>> start

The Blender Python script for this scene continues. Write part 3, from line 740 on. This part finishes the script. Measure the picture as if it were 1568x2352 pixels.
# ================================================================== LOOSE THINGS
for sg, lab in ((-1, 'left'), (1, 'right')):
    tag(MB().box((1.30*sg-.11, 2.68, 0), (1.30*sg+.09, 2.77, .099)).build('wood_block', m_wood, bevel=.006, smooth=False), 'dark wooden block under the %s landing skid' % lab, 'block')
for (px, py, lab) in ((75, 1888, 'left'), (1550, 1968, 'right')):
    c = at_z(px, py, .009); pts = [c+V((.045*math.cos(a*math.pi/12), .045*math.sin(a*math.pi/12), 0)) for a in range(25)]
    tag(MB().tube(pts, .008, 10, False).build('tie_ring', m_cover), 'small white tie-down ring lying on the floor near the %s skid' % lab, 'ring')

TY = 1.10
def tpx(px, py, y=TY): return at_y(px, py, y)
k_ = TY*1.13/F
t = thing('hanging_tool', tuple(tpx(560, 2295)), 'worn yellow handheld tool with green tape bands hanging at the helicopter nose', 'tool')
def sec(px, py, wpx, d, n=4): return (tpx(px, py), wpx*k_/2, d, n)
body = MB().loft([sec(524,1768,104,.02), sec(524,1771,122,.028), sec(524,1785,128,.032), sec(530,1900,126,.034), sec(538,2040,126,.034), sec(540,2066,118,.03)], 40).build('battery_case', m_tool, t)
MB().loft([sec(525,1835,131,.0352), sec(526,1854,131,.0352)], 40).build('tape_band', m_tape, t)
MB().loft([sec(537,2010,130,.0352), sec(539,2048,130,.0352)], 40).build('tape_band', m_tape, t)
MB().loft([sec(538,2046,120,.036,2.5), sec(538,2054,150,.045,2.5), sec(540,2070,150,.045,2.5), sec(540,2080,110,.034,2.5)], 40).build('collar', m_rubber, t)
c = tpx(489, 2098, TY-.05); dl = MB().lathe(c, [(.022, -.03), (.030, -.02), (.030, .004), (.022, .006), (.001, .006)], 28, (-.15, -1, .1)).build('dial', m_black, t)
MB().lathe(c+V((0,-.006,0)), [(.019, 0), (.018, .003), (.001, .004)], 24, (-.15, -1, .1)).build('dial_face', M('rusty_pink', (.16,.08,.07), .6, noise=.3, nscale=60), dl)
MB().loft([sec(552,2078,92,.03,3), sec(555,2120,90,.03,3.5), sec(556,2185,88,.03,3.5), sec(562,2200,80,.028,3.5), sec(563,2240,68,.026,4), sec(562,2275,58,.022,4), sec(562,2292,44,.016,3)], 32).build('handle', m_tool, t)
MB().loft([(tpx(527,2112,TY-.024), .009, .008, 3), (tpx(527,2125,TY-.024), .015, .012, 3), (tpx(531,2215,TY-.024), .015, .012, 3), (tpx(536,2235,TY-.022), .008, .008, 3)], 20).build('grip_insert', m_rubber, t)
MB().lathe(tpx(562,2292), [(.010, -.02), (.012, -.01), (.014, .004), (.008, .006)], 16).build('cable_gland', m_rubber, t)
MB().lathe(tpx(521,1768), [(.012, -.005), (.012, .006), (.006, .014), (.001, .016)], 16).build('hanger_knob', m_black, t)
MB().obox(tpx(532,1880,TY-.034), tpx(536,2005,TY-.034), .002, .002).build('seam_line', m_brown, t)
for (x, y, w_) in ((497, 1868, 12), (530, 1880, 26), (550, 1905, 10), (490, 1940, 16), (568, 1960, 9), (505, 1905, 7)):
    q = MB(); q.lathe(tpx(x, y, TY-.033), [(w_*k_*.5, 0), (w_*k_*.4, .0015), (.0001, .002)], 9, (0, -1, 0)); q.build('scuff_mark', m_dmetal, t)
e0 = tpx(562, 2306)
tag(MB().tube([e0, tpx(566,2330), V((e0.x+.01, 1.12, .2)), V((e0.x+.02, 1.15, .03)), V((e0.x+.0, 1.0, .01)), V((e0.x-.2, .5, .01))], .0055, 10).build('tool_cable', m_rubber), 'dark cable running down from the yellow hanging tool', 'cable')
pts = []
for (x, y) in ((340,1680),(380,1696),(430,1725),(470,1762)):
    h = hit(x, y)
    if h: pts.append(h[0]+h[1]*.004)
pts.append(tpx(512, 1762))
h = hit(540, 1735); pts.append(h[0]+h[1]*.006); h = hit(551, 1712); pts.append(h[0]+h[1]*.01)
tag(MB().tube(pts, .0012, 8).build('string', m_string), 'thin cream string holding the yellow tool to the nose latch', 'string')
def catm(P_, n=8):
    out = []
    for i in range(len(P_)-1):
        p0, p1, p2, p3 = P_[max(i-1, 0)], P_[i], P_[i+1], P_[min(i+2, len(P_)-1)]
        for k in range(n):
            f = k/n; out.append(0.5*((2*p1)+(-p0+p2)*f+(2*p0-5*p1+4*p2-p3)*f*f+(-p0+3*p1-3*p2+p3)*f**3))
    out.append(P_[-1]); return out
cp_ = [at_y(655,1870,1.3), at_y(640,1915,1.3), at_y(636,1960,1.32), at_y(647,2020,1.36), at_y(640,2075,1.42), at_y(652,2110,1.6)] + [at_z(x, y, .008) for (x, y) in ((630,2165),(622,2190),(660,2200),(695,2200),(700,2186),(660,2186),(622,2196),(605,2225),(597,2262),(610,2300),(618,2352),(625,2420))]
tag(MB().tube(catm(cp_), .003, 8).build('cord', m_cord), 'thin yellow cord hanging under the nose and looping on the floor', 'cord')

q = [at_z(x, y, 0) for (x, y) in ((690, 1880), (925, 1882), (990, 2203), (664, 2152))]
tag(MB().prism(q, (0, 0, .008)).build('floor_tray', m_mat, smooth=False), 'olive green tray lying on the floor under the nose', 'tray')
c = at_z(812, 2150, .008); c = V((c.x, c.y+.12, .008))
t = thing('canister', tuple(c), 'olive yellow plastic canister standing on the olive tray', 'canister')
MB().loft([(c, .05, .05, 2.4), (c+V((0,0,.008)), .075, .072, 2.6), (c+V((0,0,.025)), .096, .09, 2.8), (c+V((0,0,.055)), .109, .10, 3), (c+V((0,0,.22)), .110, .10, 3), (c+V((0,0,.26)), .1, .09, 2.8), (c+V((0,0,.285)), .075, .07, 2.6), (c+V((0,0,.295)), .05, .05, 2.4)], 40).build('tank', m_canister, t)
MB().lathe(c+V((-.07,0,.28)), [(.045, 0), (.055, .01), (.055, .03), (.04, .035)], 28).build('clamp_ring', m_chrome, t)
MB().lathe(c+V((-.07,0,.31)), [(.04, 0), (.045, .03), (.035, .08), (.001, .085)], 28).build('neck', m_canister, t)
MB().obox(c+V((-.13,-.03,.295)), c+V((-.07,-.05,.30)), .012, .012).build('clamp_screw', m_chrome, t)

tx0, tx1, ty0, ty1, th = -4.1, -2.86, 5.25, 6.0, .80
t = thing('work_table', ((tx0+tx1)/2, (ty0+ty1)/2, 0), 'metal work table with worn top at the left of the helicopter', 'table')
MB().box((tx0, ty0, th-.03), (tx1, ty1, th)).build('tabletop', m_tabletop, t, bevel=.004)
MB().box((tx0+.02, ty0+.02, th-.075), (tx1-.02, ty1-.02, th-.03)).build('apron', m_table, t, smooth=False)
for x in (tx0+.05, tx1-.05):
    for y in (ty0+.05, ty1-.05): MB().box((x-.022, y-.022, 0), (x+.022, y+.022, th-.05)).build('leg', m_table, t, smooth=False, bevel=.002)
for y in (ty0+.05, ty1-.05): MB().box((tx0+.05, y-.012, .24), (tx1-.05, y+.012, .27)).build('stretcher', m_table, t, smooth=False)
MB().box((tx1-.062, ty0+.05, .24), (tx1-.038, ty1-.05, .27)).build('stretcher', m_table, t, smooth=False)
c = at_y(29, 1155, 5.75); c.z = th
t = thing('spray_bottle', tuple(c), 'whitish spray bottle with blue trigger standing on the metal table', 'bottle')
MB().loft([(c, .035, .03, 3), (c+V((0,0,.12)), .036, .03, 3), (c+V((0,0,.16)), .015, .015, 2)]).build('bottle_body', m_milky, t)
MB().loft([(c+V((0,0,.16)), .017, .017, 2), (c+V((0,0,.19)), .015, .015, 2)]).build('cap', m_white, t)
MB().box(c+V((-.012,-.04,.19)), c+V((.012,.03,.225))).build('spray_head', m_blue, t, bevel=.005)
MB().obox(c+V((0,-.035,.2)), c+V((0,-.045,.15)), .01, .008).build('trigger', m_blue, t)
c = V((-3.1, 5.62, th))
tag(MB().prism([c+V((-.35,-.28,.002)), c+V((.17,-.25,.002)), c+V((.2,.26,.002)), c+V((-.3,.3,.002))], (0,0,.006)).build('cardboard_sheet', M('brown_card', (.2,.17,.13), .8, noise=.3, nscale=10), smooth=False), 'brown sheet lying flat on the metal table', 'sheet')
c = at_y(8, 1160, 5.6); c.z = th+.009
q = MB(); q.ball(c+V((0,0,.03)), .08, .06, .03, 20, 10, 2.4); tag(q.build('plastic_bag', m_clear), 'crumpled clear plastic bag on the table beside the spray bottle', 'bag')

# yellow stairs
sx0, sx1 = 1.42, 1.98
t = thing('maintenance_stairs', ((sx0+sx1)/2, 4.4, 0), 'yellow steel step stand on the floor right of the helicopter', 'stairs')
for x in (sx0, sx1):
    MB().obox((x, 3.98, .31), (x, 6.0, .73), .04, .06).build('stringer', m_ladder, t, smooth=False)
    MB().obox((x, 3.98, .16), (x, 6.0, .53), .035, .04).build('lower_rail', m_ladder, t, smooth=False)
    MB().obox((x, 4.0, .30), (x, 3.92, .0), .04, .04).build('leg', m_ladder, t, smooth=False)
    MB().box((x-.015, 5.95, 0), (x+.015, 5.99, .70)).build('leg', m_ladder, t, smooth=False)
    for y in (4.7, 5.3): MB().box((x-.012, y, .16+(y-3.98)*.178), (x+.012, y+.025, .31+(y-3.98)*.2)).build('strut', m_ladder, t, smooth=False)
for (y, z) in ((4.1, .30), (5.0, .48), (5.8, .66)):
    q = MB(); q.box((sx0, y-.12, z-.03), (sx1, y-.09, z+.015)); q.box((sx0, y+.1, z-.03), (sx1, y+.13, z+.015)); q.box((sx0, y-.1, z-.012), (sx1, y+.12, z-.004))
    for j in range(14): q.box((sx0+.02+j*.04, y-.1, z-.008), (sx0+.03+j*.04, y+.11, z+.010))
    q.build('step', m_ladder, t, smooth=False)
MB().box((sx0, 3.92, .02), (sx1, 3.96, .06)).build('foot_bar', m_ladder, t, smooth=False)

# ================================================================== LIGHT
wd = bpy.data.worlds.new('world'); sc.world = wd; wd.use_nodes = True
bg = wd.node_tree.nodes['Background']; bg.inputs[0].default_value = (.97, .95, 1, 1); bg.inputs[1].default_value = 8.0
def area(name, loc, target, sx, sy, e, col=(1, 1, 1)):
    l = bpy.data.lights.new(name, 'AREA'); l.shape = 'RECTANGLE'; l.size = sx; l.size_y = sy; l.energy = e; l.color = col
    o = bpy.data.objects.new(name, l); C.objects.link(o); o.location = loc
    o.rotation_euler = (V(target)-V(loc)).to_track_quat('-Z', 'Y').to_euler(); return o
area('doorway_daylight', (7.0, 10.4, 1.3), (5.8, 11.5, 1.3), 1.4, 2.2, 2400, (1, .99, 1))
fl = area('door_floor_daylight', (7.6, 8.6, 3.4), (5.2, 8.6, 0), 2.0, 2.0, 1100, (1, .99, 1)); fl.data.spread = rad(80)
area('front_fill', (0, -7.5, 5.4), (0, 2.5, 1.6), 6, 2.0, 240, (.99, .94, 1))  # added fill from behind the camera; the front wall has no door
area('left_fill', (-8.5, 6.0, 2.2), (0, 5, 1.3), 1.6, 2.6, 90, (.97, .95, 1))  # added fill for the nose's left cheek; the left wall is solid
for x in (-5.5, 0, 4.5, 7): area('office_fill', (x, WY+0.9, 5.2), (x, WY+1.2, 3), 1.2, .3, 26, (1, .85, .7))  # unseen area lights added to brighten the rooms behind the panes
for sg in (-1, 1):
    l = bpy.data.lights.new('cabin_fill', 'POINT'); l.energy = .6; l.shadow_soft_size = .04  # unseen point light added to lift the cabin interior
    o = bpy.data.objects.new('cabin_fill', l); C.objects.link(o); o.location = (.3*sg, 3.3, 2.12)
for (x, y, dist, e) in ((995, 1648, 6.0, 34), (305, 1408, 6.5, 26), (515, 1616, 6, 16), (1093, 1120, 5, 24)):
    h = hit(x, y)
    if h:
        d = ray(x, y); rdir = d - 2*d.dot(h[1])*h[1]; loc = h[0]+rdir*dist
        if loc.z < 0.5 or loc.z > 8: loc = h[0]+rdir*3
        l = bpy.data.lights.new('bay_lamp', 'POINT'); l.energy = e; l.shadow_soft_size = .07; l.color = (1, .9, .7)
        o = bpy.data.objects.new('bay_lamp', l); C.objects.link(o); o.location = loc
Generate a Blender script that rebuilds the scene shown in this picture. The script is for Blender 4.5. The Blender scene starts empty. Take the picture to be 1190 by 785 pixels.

>> end

Where a line of the material above holds the string "Blender", copy that line.

The Blender Python script for this scene continues. Write part 3, from line 740 on. This part finishes the script. Measure the picture as if it were 1568x2352 pixels.
Generate a Blender script that rebuilds the scene shown in this picture. The script is for Blender 4.5. The Blender scene starts empty. Take the picture to be 1190 by 785 pixels.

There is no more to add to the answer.